Beijing warns Washington against piracy sanctions

BEIJING (AFP): China warned yesterday of retaliation if the
United States resorted to sanctions over a long-running copyright
piracy dispute, as the two sides prepared for new talks on the
contentious issue next month.

Ministry of Foreign Affairs and Economic Cooperation (MOFTEC)
official Zhang Yuejiao told the China Daily that the imposition
of threatened U.S. sanctions worth some US$1 billion against
imports of Chinese goods would "undoubtedly trigger retaliation."

Zheng said China had done its best to meet commitments made in
an 11th-hour Sino-U.S. agreement on protecting intellectual
property rights (IPR) signed Feb. 26, 1995, urging Washington to
take a "practical attitude" by fulfilling its pledges to
cooperate with Beijing to curb the problem.

"You can't expect IPR violations to disappear overnight," said
Chinese Academy of Social Sciences IPR center director Zheng
Chengsi.

Resorting to "meaningless" sanctions would "only indicate that
the Clinton administration is incapable of handling the Sino-U.S.
economic relationship," he added, saying it was unfair of
Washington to single out China from numerous countries where
piracy was widespread.

The comments came ahead of a new round of talks here next
month aimed at settling the dispute.

The China Daily reported that the exact dates of the talks
remained unavailable, but a U.S. embassy spokeswoman said
Washington's chief IPR negotiator, Assistant Trade Representative
Lee Sands, was due to make an eight-day visit to Beijing from
Wednesday.

Sands' boss, U.S. Deputy Trade Representative Charlene
Barshefsky, might join him for the final three days, the
spokeswoman said, in an indication that Washington may be hoping
for a breakthrough by the end of the talks.

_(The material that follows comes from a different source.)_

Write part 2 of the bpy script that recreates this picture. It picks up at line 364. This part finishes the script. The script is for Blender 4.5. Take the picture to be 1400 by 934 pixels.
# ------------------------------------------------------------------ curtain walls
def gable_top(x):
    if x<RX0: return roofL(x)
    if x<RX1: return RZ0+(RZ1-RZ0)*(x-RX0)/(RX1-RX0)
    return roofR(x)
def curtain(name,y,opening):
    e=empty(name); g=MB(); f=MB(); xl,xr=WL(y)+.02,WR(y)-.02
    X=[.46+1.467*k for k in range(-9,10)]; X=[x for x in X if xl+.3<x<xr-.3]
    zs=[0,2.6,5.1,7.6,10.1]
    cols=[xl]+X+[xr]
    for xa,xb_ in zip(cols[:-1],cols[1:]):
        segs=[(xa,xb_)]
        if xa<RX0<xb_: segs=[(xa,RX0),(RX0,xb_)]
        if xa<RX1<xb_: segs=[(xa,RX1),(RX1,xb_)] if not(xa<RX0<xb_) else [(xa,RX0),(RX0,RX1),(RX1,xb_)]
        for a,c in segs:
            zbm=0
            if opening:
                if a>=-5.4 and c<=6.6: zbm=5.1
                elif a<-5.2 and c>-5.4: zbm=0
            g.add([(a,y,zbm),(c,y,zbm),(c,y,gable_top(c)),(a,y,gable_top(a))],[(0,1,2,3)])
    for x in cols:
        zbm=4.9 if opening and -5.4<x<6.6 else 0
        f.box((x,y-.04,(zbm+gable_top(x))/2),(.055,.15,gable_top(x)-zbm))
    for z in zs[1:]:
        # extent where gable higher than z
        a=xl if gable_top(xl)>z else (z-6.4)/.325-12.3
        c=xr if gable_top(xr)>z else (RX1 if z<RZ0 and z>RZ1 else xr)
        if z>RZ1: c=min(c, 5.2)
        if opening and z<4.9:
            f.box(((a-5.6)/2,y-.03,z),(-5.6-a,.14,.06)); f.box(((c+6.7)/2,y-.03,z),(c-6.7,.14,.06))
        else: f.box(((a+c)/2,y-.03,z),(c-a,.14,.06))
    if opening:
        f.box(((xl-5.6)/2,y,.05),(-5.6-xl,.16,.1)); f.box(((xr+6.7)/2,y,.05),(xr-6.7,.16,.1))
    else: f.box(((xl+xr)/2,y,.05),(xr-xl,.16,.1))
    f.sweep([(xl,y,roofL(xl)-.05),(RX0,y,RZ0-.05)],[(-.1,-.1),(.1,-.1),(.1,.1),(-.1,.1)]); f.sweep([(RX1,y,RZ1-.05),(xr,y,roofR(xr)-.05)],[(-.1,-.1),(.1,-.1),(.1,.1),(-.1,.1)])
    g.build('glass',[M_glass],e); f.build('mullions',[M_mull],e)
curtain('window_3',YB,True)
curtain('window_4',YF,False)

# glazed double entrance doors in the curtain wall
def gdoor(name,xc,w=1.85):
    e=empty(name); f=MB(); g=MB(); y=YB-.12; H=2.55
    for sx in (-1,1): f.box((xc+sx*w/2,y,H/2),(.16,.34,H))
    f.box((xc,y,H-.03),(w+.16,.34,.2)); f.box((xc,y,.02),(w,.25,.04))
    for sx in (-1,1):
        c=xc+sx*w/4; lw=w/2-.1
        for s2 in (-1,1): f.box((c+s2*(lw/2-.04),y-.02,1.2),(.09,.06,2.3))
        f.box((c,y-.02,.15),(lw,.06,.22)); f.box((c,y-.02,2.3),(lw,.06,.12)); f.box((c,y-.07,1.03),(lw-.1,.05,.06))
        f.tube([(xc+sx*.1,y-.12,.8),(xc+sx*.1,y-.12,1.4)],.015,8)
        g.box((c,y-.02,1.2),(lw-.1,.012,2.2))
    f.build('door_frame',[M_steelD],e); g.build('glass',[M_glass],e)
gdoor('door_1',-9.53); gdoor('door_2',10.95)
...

Washington has revived its threat, first made before the
signing of the 1995 agreement, to impose $1 billion worth of
sanctions if Beijing fails to make rapid progress in implementing
the deal.

U.S. officials said last month that while Chinese police have
cracked down on traders of pirated goods, the production
situation has actually deteriorated over the past year with the
number of compact disc plants rising from 29 to 34.

All are engaged piracy, they alleged, adding that the
factories' shift to increasingly high-priced items pushed up the
value of U.S. firms' losses to piracy in China in 1995 above
1994's $866 million.

China has denied the allegations, insisting that significant
progress has been made in tackling the piracy problem.